• What this task involves: Can all of these lines be returned exactly?
--- start of Supplied data ---
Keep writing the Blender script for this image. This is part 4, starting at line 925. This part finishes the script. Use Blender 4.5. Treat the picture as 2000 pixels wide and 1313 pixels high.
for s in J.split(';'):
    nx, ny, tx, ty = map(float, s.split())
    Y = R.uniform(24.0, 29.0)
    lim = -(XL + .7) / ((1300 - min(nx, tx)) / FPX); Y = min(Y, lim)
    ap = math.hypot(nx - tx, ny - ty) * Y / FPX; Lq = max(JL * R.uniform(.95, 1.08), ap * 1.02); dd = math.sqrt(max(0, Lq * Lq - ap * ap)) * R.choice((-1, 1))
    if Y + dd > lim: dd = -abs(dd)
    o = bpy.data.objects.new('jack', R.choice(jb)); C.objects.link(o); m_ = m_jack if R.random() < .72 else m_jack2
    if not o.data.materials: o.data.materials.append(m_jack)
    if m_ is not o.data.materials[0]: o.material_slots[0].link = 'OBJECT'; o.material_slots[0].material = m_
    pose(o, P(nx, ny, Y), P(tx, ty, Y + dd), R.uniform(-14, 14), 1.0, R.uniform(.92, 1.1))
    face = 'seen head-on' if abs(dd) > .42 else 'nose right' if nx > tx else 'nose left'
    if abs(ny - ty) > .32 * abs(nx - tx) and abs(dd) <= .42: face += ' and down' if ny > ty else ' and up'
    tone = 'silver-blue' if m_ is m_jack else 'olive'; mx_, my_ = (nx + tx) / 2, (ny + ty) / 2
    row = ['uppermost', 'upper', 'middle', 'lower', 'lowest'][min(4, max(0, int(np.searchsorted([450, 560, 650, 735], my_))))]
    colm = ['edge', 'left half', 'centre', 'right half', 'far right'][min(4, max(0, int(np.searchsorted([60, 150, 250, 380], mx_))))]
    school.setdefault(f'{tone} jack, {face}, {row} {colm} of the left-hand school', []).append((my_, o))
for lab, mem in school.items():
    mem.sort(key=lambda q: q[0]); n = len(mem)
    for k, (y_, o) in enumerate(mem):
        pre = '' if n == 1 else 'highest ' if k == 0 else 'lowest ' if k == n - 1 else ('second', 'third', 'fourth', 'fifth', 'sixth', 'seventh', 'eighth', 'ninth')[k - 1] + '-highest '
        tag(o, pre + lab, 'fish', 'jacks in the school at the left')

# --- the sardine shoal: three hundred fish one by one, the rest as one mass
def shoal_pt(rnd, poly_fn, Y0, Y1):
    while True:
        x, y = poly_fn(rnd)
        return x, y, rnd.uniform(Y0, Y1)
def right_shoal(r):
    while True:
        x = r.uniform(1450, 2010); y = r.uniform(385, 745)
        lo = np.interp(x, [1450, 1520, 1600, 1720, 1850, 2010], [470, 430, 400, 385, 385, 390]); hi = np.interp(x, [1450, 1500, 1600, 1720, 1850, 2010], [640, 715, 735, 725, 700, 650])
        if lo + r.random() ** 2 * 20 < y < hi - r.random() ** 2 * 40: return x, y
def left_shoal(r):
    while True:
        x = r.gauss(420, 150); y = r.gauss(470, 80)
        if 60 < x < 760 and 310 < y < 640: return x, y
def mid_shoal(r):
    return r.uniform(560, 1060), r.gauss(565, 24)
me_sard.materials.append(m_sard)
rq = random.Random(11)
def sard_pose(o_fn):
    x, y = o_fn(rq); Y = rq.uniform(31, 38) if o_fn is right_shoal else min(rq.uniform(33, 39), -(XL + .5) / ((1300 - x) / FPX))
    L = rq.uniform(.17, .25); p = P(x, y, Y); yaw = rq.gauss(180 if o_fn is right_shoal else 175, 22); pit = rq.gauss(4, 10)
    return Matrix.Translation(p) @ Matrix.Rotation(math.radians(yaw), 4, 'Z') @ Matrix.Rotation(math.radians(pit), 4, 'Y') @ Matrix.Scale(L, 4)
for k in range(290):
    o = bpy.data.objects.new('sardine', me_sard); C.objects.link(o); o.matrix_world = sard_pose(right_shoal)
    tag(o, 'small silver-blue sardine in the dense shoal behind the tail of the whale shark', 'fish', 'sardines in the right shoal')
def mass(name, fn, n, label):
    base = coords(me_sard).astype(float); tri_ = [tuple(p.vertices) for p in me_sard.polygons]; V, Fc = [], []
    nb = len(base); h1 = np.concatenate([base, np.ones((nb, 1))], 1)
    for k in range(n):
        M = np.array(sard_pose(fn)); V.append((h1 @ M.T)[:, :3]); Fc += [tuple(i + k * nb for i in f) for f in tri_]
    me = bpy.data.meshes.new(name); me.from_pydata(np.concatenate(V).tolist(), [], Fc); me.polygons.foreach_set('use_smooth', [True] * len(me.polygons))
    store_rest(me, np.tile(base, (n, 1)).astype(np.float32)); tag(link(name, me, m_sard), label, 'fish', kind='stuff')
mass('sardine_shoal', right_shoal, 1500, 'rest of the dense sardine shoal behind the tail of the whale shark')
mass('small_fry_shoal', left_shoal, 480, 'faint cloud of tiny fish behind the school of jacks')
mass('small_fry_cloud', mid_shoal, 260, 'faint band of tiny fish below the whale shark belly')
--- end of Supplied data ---
• Answer for this exercise:
Keep writing the Blender script for this image. This is part 4, starting at line 925. This part finishes the script. Use Blender 4.5. Treat the picture as 2000 pixels wide and 1313 pixels high.
for s in J.split(';'):
    nx, ny, tx, ty = map(float, s.split())
    Y = R.uniform(24.0, 29.0)
    lim = -(XL + .7) / ((1300 - min(nx, tx)) / FPX); Y = min(Y, lim)
    ap = math.hypot(nx - tx, ny - ty) * Y / FPX; Lq = max(JL * R.uniform(.95, 1.08), ap * 1.02); dd = math.sqrt(max(0, Lq * Lq - ap * ap)) * R.choice((-1, 1))
    if Y + dd > lim: dd = -abs(dd)
    o = bpy.data.objects.new('jack', R.choice(jb)); C.objects.link(o); m_ = m_jack if R.random() < .72 else m_jack2
    if not o.data.materials: o.data.materials.append(m_jack)
    if m_ is not o.data.materials[0]: o.material_slots[0].link = 'OBJECT'; o.material_slots[0].material = m_
    pose(o, P(nx, ny, Y), P(tx, ty, Y + dd), R.uniform(-14, 14), 1.0, R.uniform(.92, 1.1))
    face = 'seen head-on' if abs(dd) > .42 else 'nose right' if nx > tx else 'nose left'
    if abs(ny - ty) > .32 * abs(nx - tx) and abs(dd) <= .42: face += ' and down' if ny > ty else ' and up'
    tone = 'silver-blue' if m_ is m_jack else 'olive'; mx_, my_ = (nx + tx) / 2, (ny + ty) / 2
    row = ['uppermost', 'upper', 'middle', 'lower', 'lowest'][min(4, max(0, int(np.searchsorted([450, 560, 650, 735], my_))))]
    colm = ['edge', 'left half', 'centre', 'right half', 'far right'][min(4, max(0, int(np.searchsorted([60, 150, 250, 380], mx_))))]
    school.setdefault(f'{tone} jack, {face}, {row} {colm} of the left-hand school', []).append((my_, o))
for lab, mem in school.items():
    mem.sort(key=lambda q: q[0]); n = len(mem)
    for k, (y_, o) in enumerate(mem):
        pre = '' if n == 1 else 'highest ' if k == 0 else 'lowest ' if k == n - 1 else ('second', 'third', 'fourth', 'fifth', 'sixth', 'seventh', 'eighth', 'ninth')[k - 1] + '-highest '
        tag(o, pre + lab, 'fish', 'jacks in the school at the left')

# --- the sardine shoal: three hundred fish one by one, the rest as one mass
def shoal_pt(rnd, poly_fn, Y0, Y1):
    while True:
        x, y = poly_fn(rnd)
        return x, y, rnd.uniform(Y0, Y1)
def right_shoal(r):
    while True:
        x = r.uniform(1450, 2010); y = r.uniform(385, 745)
        lo = np.interp(x, [1450, 1520, 1600, 1720, 1850, 2010], [470, 430, 400, 385, 385, 390]); hi = np.interp(x, [1450, 1500, 1600, 1720, 1850, 2010], [640, 715, 735, 725, 700, 650])
        if lo + r.random() ** 2 * 20 < y < hi - r.random() ** 2 * 40: return x, y
def left_shoal(r):
    while True:
        x = r.gauss(420, 150); y = r.gauss(470, 80)
        if 60 < x < 760 and 310 < y < 640: return x, y
def mid_shoal(r):
    return r.uniform(560, 1060), r.gauss(565, 24)
me_sard.materials.append(m_sard)
rq = random.Random(11)
def sard_pose(o_fn):
    x, y = o_fn(rq); Y = rq.uniform(31, 38) if o_fn is right_shoal else min(rq.uniform(33, 39), -(XL + .5) / ((1300 - x) / FPX))
    L = rq.uniform(.17, .25); p = P(x, y, Y); yaw = rq.gauss(180 if o_fn is right_shoal else 175, 22); pit = rq.gauss(4, 10)
    return Matrix.Translation(p) @ Matrix.Rotation(math.radians(yaw), 4, 'Z') @ Matrix.Rotation(math.radians(pit), 4, 'Y') @ Matrix.Scale(L, 4)
for k in range(290):
    o = bpy.data.objects.new('sardine', me_sard); C.objects.link(o); o.matrix_world = sard_pose(right_shoal)
    tag(o, 'small silver-blue sardine in the dense shoal behind the tail of the whale shark', 'fish', 'sardines in the right shoal')
def mass(name, fn, n, label):
    base = coords(me_sard).astype(float); tri_ = [tuple(p.vertices) for p in me_sard.polygons]; V, Fc = [], []
    nb = len(base); h1 = np.concatenate([base, np.ones((nb, 1))], 1)
    for k in range(n):
        M = np.array(sard_pose(fn)); V.append((h1 @ M.T)[:, :3]); Fc += [tuple(i + k * nb for i in f) for f in tri_]
    me = bpy.data.meshes.new(name); me.from_pydata(np.concatenate(V).tolist(), [], Fc); me.polygons.foreach_set('use_smooth', [True] * len(me.polygons))
    store_rest(me, np.tile(base, (n, 1)).astype(np.float32)); tag(link(name, me, m_sard), label, 'fish', kind='stuff')
mass('sardine_shoal', right_shoal, 1500, 'rest of the dense sardine shoal behind the tail of the whale shark')
mass('small_fry_shoal', left_shoal, 480, 'faint cloud of tiny fish behind the school of jacks')
mass('small_fry_cloud', mid_shoal, 260, 'faint band of tiny fish below the whale shark belly')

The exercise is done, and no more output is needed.